DATA FOR PROCESSING —
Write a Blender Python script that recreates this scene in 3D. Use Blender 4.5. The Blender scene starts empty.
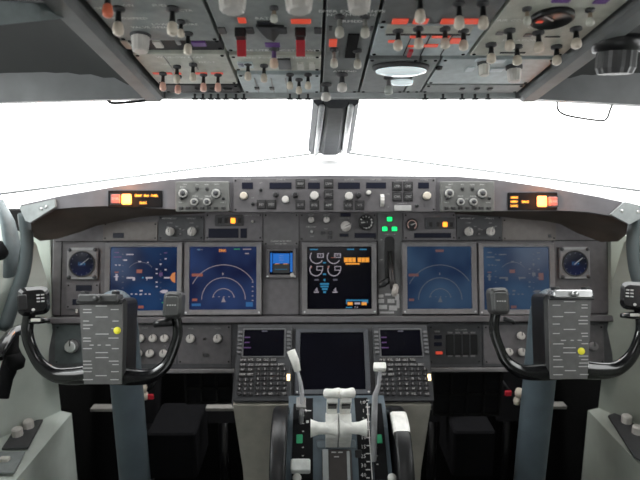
import bpy, bmesh, math, random
from mathutils import Vector, Matrix
random.seed(7)
E = 1.30                      # eye height above the floor
CX = 0.045                    # aircraft centre line
FPX = 554.0
PITCH = math.radians(12.0); YAW = math.radians(-0.62)
col = bpy.context.scene.collection
sc = bpy.context.scene

# ------------------------------------------------------------------ camera
cam_d = bpy.data.cameras.new('camera'); cam = bpy.data.objects.new('camera', cam_d); col.objects.link(cam)
cam.location = (0, 0, E); cam.rotation_euler = (math.pi/2 - PITCH, 0, YAW)
cam_d.sensor_width = 36; cam_d.lens = FPX/640*36; cam_d.clip_start = .02
sc.camera = cam
cam_d.dof.use_dof = True; cam_d.dof.focus_distance = 1.0; cam_d.dof.aperture_fstop = 5.6
CR = cam.rotation_euler.to_matrix()
def ray(px, py): return CR @ Vector(((px-320)/FPX, -(py-240)/FPX, -1))
def at(px, py, depth): return Vector((0, 0, E)) + ray(px, py)*depth

# ------------------------------------------------------------------ materials
MATS = {}
def mat(name, c, rough=.5, metal=0., emit=0., ecol=None, noise=.06, scale=60., spec=.5, coat=0., bump=0.):
    if name in MATS: return MATS[name]
    if name.startswith('symbol'): ecol = ecol or c; c = tuple(x*.08 for x in c)
    m = bpy.data.materials.new(name); m.use_nodes = True; MATS[name] = m
    nt = m.node_tree; b = nt.nodes['Principled BSDF']
    b.inputs['Roughness'].default_value = rough; b.inputs['Metallic'].default_value = metal
    b.inputs['Specular IOR Level'].default_value = spec
    b.inputs['Coat Weight'].default_value = coat
    if noise > 0:
        tc = nt.nodes.new('ShaderNodeTexCoord'); n = nt.nodes.new('ShaderNodeTexNoise'); r = nt.nodes.new('ShaderNodeValToRGB')
        n.inputs['Scale'].default_value = scale; n.inputs['Detail'].default_value = 4
        nt.links.new(tc.outputs['Object'], n.inputs['Vector']); nt.links.new(n.outputs['Fac'], r.inputs['Fac'])
        r.color_ramp.elements[0].position = .3; r.color_ramp.elements[1].position = .7
        r.color_ramp.elements[0].color = [max(0, x*(1-noise*2)) for x in c] + [1]
        r.color_ramp.elements[1].color = [min(1, x*(1+noise*2)) for x in c] + [1]
        nt.links.new(r.outputs['Color'], b.inputs['Base Color'])
        if bump:
            bp = nt.nodes.new('ShaderNodeBump'); bp.inputs['Strength'].default_value = bump; bp.inputs['Distance'].default_value = .001
            nt.links.new(n.outputs['Fac'], bp.inputs['Height']); nt.links.new(bp.outputs['Normal'], b.inputs['Normal'])
    else: b.inputs['Base Color'].default_value = (*c, 1)
    if emit:
        b.inputs['Emission Color'].default_value = (*(ecol or c), 1); b.inputs['Emission Strength'].default_value = emit
    return m
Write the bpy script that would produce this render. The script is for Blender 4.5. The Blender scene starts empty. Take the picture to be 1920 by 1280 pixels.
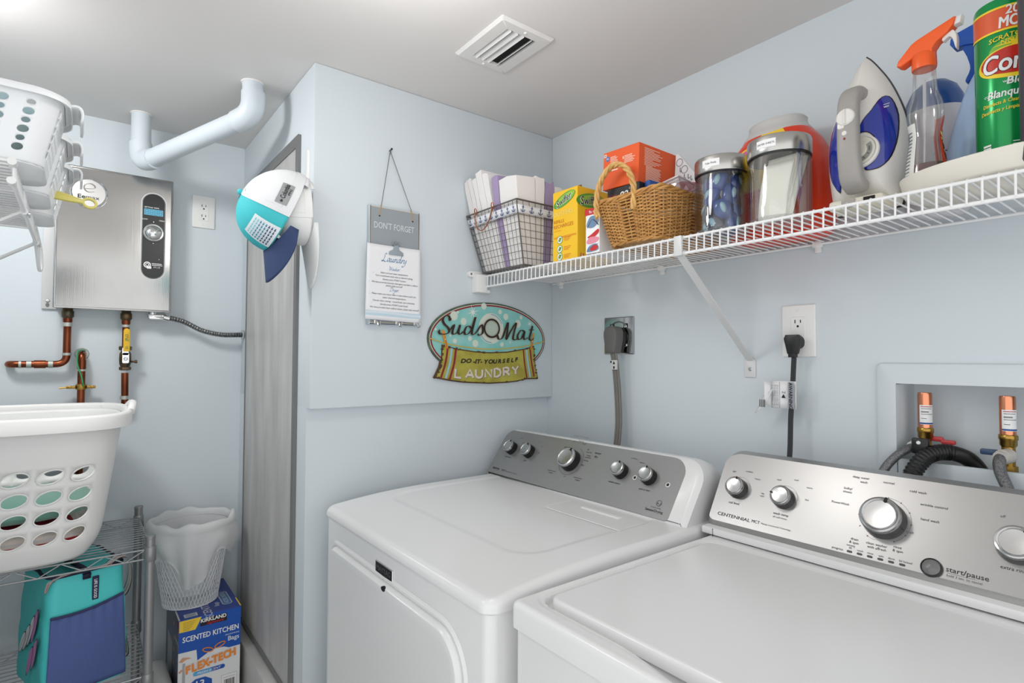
import bpy, bmesh, math, random
from mathutils import Vector, Matrix
from mathutils.geometry import tessellate_polygon
PI = math.pi
random.seed(7)
SC = bpy.context.scene
COL = SC.collection

# ------------------------------------------------------------------ camera
YAW, PITCH, ROLL, FPX = 0.6580040, 0.0294233, 0.0037392, 1050.2416
CAM = Vector((-1.36, -1.5200, 1.33))
def _camera():
    fw = Vector((math.sin(YAW)*math.cos(PITCH), math.cos(YAW)*math.cos(PITCH), math.sin(PITCH)))
    r = Vector((math.cos(YAW), -math.sin(YAW), 0.0))
    u = r.cross(fw)
    r2 = r*math.cos(ROLL) + u*math.sin(ROLL)
    u2 = r2.cross(fw)
    cd = bpy.data.cameras.new('camera'); cd.sensor_width = 36.0; cd.lens = FPX/1920*36.0
    cd.clip_start = 0.02
    co = bpy.data.objects.new('camera', cd); COL.objects.link(co)
    m = Matrix.Identity(4)
    for i in range(3):
        m[i][0] = r2[i]; m[i][1] = u2[i]; m[i][2] = -fw[i]; m[i][3] = CAM[i]
    co.matrix_world = m
    SC.camera = co
_camera()

# ------------------------------------------------------------------ world, lamps, exposure
W = bpy.data.worlds.new('world'); SC.world = W; W.use_nodes = True
W.node_tree.nodes['Background'].inputs[0].default_value = (0.985, 0.995, 1.0, 1)
W.node_tree.nodes['Background'].inputs[1].default_value = 1.45
def area(name, loc, target, size, power, col=(1, 1, 1), sizey=None):
    l = bpy.data.lights.new(name, 'AREA'); l.energy = power; l.color = col
    l.shape = 'RECTANGLE' if sizey else 'DISK'; l.size = size
    if sizey: l.size_y = sizey
    o = bpy.data.objects.new(name, l); COL.objects.link(o)
    o.location = loc
    d = Vector(target) - Vector(loc)
    o.rotation_euler = d.to_track_quat('-Z', 'Y').to_euler()
    return o
def globe(name, loc, rad, power, col):
    l = bpy.data.lights.new(name, 'POINT'); l.energy = power; l.color = col; l.shadow_soft_size = rad
    o = bpy.data.objects.new(name, l); COL.objects.link(o); o.location = loc
    return o
globe('ceiling_globe_lamp', (-0.92, -0.62, 1.95), 0.09, 4.2, (1.0, 0.985, 0.96))
area('left_fill_lamp', (-1.66, 0.08, 2.09), (-1.05, 0.55, 0.75), 0.24, 7.0, (1.0, 0.985, 0.965))  # unseen fill lamp added at left to brighten the back wall, door and bin
SC.view_settings.view_transform = 'Standard'
SC.view_settings.look = 'None'
SC.view_settings.gamma = 1.0
SC.view_settings.exposure = -0.05
SC.view_settings.use_curve_mapping = False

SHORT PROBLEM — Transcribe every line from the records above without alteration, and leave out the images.

REPLY —
Write a Blender Python script that recreates this scene in 3D. Use Blender 4.5. The Blender scene starts empty.
import bpy, bmesh, math, random
from mathutils import Vector, Matrix
random.seed(7)
E = 1.30                      # eye height above the floor
CX = 0.045                    # aircraft centre line
FPX = 554.0
PITCH = math.radians(12.0); YAW = math.radians(-0.62)
col = bpy.context.scene.collection
sc = bpy.context.scene

# ------------------------------------------------------------------ camera
cam_d = bpy.data.cameras.new('camera'); cam = bpy.data.objects.new('camera', cam_d); col.objects.link(cam)
cam.location = (0, 0, E); cam.rotation_euler = (math.pi/2 - PITCH, 0, YAW)
cam_d.sensor_width = 36; cam_d.lens = FPX/640*36; cam_d.clip_start = .02
sc.camera = cam
cam_d.dof.use_dof = True; cam_d.dof.focus_distance = 1.0; cam_d.dof.aperture_fstop = 5.6
CR = cam.rotation_euler.to_matrix()
def ray(px, py): return CR @ Vector(((px-320)/FPX, -(py-240)/FPX, -1))
def at(px, py, depth): return Vector((0, 0, E)) + ray(px, py)*depth

# ------------------------------------------------------------------ materials
MATS = {}
def mat(name, c, rough=.5, metal=0., emit=0., ecol=None, noise=.06, scale=60., spec=.5, coat=0., bump=0.):
    if name in MATS: return MATS[name]
    if name.startswith('symbol'): ecol = ecol or c; c = tuple(x*.08 for x in c)
    m = bpy.data.materials.new(name); m.use_nodes = True; MATS[name] = m
    nt = m.node_tree; b = nt.nodes['Principled BSDF']
    b.inputs['Roughness'].default_value = rough; b.inputs['Metallic'].default_value = metal
    b.inputs['Specular IOR Level'].default_value = spec
    b.inputs['Coat Weight'].default_value = coat
    if noise > 0:
        tc = nt.nodes.new('ShaderNodeTexCoord'); n = nt.nodes.new('ShaderNodeTexNoise'); r = nt.nodes.new('ShaderNodeValToRGB')
        n.inputs['Scale'].default_value = scale; n.inputs['Detail'].default_value = 4
        nt.links.new(tc.outputs['Object'], n.inputs['Vector']); nt.links.new(n.outputs['Fac'], r.inputs['Fac'])
        r.color_ramp.elements[0].position = .3; r.color_ramp.elements[1].position = .7
        r.color_ramp.elements[0].color = [max(0, x*(1-noise*2)) for x in c] + [1]
        r.color_ramp.elements[1].color = [min(1, x*(1+noise*2)) for x in c] + [1]
        nt.links.new(r.outputs['Color'], b.inputs['Base Color'])
        if bump:
            bp = nt.nodes.new('ShaderNodeBump'); bp.inputs['Strength'].default_value = bump; bp.inputs['Distance'].default_value = .001
            nt.links.new(n.outputs['Fac'], bp.inputs['Height']); nt.links.new(bp.outputs['Normal'], b.inputs['Normal'])
    else: b.inputs['Base Color'].default_value = (*c, 1)
    if emit:
        b.inputs['Emission Color'].default_value = (*(ecol or c), 1); b.inputs['Emission Strength'].default_value = emit
    return m
Write the bpy script that would produce this render. The script is for Blender 4.5. The Blender scene starts empty. Take the picture to be 1920 by 1280 pixels.
import bpy, bmesh, math, random
from mathutils import Vector, Matrix
from mathutils.geometry import tessellate_polygon
PI = math.pi
random.seed(7)
SC = bpy.context.scene
COL = SC.collection

# ------------------------------------------------------------------ camera
YAW, PITCH, ROLL, FPX = 0.6580040, 0.0294233, 0.0037392, 1050.2416
CAM = Vector((-1.36, -1.5200, 1.33))
def _camera():
    fw = Vector((math.sin(YAW)*math.cos(PITCH), math.cos(YAW)*math.cos(PITCH), math.sin(PITCH)))
    r = Vector((math.cos(YAW), -math.sin(YAW), 0.0))
    u = r.cross(fw)
    r2 = r*math.cos(ROLL) + u*math.sin(ROLL)
    u2 = r2.cross(fw)
    cd = bpy.data.cameras.new('camera'); cd.sensor_width = 36.0; cd.lens = FPX/1920*36.0
    cd.clip_start = 0.02
    co = bpy.data.objects.new('camera', cd); COL.objects.link(co)
    m = Matrix.Identity(4)
    for i in range(3):
        m[i][0] = r2[i]; m[i][1] = u2[i]; m[i][2] = -fw[i]; m[i][3] = CAM[i]
    co.matrix_world = m
    SC.camera = co
_camera()

# ------------------------------------------------------------------ world, lamps, exposure
W = bpy.data.worlds.new('world'); SC.world = W; W.use_nodes = True
W.node_tree.nodes['Background'].inputs[0].default_value = (0.985, 0.995, 1.0, 1)
W.node_tree.nodes['Background'].inputs[1].default_value = 1.45
def area(name, loc, target, size, power, col=(1, 1, 1), sizey=None):
    l = bpy.data.lights.new(name, 'AREA'); l.energy = power; l.color = col
    l.shape = 'RECTANGLE' if sizey else 'DISK'; l.size = size
    if sizey: l.size_y = sizey
    o = bpy.data.objects.new(name, l); COL.objects.link(o)
    o.location = loc
    d = Vector(target) - Vector(loc)
    o.rotation_euler = d.to_track_quat('-Z', 'Y').to_euler()
    return o
def globe(name, loc, rad, power, col):
    l = bpy.data.lights.new(name, 'POINT'); l.energy = power; l.color = col; l.shadow_soft_size = rad
    o = bpy.data.objects.new(name, l); COL.objects.link(o); o.location = loc
    return o
globe('ceiling_globe_lamp', (-0.92, -0.62, 1.95), 0.09, 4.2, (1.0, 0.985, 0.96))
area('left_fill_lamp', (-1.66, 0.08, 2.09), (-1.05, 0.55, 0.75), 0.24, 7.0, (1.0, 0.985, 0.965))  # unseen fill lamp added at left to brighten the back wall, door and bin
SC.view_settings.view_transform = 'Standard'
SC.view_settings.look = 'None'
SC.view_settings.gamma = 1.0
SC.view_settings.exposure = -0.05
SC.view_settings.use_curve_mapping = False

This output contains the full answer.